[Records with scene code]

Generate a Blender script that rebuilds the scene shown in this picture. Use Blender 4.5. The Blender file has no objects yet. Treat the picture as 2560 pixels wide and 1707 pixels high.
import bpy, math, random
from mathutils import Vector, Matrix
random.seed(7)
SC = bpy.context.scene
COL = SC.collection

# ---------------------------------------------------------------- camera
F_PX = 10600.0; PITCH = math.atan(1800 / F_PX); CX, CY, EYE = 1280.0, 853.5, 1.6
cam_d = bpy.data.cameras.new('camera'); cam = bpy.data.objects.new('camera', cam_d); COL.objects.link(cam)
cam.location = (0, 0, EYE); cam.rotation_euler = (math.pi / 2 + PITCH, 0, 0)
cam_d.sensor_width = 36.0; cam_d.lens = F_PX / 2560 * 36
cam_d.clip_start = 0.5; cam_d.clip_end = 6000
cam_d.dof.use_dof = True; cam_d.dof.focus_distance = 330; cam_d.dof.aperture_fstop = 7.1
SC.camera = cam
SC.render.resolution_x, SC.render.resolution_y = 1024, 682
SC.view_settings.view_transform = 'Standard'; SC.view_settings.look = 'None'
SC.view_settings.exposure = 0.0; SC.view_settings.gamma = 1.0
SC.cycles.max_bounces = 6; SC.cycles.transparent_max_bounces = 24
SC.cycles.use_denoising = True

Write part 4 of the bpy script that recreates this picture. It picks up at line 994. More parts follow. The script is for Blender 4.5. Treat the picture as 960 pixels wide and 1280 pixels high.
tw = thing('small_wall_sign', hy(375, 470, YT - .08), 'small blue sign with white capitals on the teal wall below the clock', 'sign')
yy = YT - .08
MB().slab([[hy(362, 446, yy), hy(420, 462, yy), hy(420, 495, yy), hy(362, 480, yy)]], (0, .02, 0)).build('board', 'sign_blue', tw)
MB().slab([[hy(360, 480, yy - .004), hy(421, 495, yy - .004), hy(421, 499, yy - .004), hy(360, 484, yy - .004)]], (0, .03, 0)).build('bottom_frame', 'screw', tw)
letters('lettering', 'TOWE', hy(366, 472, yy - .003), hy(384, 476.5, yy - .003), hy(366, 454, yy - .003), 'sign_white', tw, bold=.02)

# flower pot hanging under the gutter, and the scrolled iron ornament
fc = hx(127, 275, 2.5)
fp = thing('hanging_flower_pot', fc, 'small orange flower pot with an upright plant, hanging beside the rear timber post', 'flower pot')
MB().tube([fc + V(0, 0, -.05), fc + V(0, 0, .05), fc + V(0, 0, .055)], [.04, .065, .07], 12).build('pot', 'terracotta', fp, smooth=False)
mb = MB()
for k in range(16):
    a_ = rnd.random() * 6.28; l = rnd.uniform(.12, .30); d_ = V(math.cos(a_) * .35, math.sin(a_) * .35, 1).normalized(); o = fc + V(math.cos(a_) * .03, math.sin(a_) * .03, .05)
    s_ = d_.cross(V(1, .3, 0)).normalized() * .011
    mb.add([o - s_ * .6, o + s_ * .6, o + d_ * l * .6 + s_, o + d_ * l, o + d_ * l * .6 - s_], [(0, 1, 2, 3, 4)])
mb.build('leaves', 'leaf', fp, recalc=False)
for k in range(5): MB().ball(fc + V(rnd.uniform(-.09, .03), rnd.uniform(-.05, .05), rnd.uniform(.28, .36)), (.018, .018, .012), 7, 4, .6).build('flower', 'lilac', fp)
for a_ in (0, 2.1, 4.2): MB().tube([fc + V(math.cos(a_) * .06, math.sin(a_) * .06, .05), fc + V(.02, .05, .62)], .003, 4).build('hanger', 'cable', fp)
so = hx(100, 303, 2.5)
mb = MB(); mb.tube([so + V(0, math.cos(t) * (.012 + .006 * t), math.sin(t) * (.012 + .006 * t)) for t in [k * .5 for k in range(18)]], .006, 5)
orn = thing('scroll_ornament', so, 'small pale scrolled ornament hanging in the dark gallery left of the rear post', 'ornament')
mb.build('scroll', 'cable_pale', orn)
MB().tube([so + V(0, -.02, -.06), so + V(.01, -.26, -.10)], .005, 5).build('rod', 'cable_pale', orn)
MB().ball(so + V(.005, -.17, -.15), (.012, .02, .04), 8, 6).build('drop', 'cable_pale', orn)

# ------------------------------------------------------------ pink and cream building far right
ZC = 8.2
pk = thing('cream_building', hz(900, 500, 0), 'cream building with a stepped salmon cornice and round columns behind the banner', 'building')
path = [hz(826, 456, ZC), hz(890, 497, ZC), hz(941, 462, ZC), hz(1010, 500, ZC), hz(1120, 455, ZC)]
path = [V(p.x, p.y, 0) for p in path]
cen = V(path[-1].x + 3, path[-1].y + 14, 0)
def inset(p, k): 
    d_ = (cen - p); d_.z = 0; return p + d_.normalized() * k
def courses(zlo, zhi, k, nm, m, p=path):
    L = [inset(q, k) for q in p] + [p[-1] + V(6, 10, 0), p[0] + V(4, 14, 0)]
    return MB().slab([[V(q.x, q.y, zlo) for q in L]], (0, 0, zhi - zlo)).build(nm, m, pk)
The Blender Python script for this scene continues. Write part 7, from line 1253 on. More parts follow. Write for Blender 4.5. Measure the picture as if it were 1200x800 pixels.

* **Instructions to follow**
Output the records above in their entirety, exactly.

* **The solution**
Generate a Blender script that rebuilds the scene shown in this picture. Use Blender 4.5. The Blender file has no objects yet. Treat the picture as 2560 pixels wide and 1707 pixels high.
import bpy, math, random
from mathutils import Vector, Matrix
random.seed(7)
SC = bpy.context.scene
COL = SC.collection

# ---------------------------------------------------------------- camera
F_PX = 10600.0; PITCH = math.atan(1800 / F_PX); CX, CY, EYE = 1280.0, 853.5, 1.6
cam_d = bpy.data.cameras.new('camera'); cam = bpy.data.objects.new('camera', cam_d); COL.objects.link(cam)
cam.location = (0, 0, EYE); cam.rotation_euler = (math.pi / 2 + PITCH, 0, 0)
cam_d.sensor_width = 36.0; cam_d.lens = F_PX / 2560 * 36
cam_d.clip_start = 0.5; cam_d.clip_end = 6000
cam_d.dof.use_dof = True; cam_d.dof.focus_distance = 330; cam_d.dof.aperture_fstop = 7.1
SC.camera = cam
SC.render.resolution_x, SC.render.resolution_y = 1024, 682
SC.view_settings.view_transform = 'Standard'; SC.view_settings.look = 'None'
SC.view_settings.exposure = 0.0; SC.view_settings.gamma = 1.0
SC.cycles.max_bounces = 6; SC.cycles.transparent_max_bounces = 24
SC.cycles.use_denoising = True

Write part 4 of the bpy script that recreates this picture. It picks up at line 994. More parts follow. The script is for Blender 4.5. Treat the picture as 960 pixels wide and 1280 pixels high.
tw = thing('small_wall_sign', hy(375, 470, YT - .08), 'small blue sign with white capitals on the teal wall below the clock', 'sign')
yy = YT - .08
MB().slab([[hy(362, 446, yy), hy(420, 462, yy), hy(420, 495, yy), hy(362, 480, yy)]], (0, .02, 0)).build('board', 'sign_blue', tw)
MB().slab([[hy(360, 480, yy - .004), hy(421, 495, yy - .004), hy(421, 499, yy - .004), hy(360, 484, yy - .004)]], (0, .03, 0)).build('bottom_frame', 'screw', tw)
letters('lettering', 'TOWE', hy(366, 472, yy - .003), hy(384, 476.5, yy - .003), hy(366, 454, yy - .003), 'sign_white', tw, bold=.02)

# flower pot hanging under the gutter, and the scrolled iron ornament
fc = hx(127, 275, 2.5)
fp = thing('hanging_flower_pot', fc, 'small orange flower pot with an upright plant, hanging beside the rear timber post', 'flower pot')
MB().tube([fc + V(0, 0, -.05), fc + V(0, 0, .05), fc + V(0, 0, .055)], [.04, .065, .07], 12).build('pot', 'terracotta', fp, smooth=False)
mb = MB()
for k in range(16):
    a_ = rnd.random() * 6.28; l = rnd.uniform(.12, .30); d_ = V(math.cos(a_) * .35, math.sin(a_) * .35, 1).normalized(); o = fc + V(math.cos(a_) * .03, math.sin(a_) * .03, .05)
    s_ = d_.cross(V(1, .3, 0)).normalized() * .011
    mb.add([o - s_ * .6, o + s_ * .6, o + d_ * l * .6 + s_, o + d_ * l, o + d_ * l * .6 - s_], [(0, 1, 2, 3, 4)])
mb.build('leaves', 'leaf', fp, recalc=False)
for k in range(5): MB().ball(fc + V(rnd.uniform(-.09, .03), rnd.uniform(-.05, .05), rnd.uniform(.28, .36)), (.018, .018, .012), 7, 4, .6).build('flower', 'lilac', fp)
for a_ in (0, 2.1, 4.2): MB().tube([fc + V(math.cos(a_) * .06, math.sin(a_) * .06, .05), fc + V(.02, .05, .62)], .003, 4).build('hanger', 'cable', fp)
so = hx(100, 303, 2.5)
mb = MB(); mb.tube([so + V(0, math.cos(t) * (.012 + .006 * t), math.sin(t) * (.012 + .006 * t)) for t in [k * .5 for k in range(18)]], .006, 5)
orn = thing('scroll_ornament', so, 'small pale scrolled ornament hanging in the dark gallery left of the rear post', 'ornament')
mb.build('scroll', 'cable_pale', orn)
MB().tube([so + V(0, -.02, -.06), so + V(.01, -.26, -.10)], .005, 5).build('rod', 'cable_pale', orn)
MB().ball(so + V(.005, -.17, -.15), (.012, .02, .04), 8, 6).build('drop', 'cable_pale', orn)

# ------------------------------------------------------------ pink and cream building far right
ZC = 8.2
pk = thing('cream_building', hz(900, 500, 0), 'cream building with a stepped salmon cornice and round columns behind the banner', 'building')
path = [hz(826, 456, ZC), hz(890, 497, ZC), hz(941, 462, ZC), hz(1010, 500, ZC), hz(1120, 455, ZC)]
path = [V(p.x, p.y, 0) for p in path]
cen = V(path[-1].x + 3, path[-1].y + 14, 0)
def inset(p, k): 
    d_ = (cen - p); d_.z = 0; return p + d_.normalized() * k
def courses(zlo, zhi, k, nm, m, p=path):
    L = [inset(q, k) for q in p] + [p[-1] + V(6, 10, 0), p[0] + V(4, 14, 0)]
    return MB().slab([[V(q.x, q.y, zlo) for q in L]], (0, 0, zhi - zlo)).build(nm, m, pk)
The Blender Python script for this scene continues. Write part 7, from line 1253 on. More parts follow. Write for Blender 4.5. Measure the picture as if it were 1200x800 pixels.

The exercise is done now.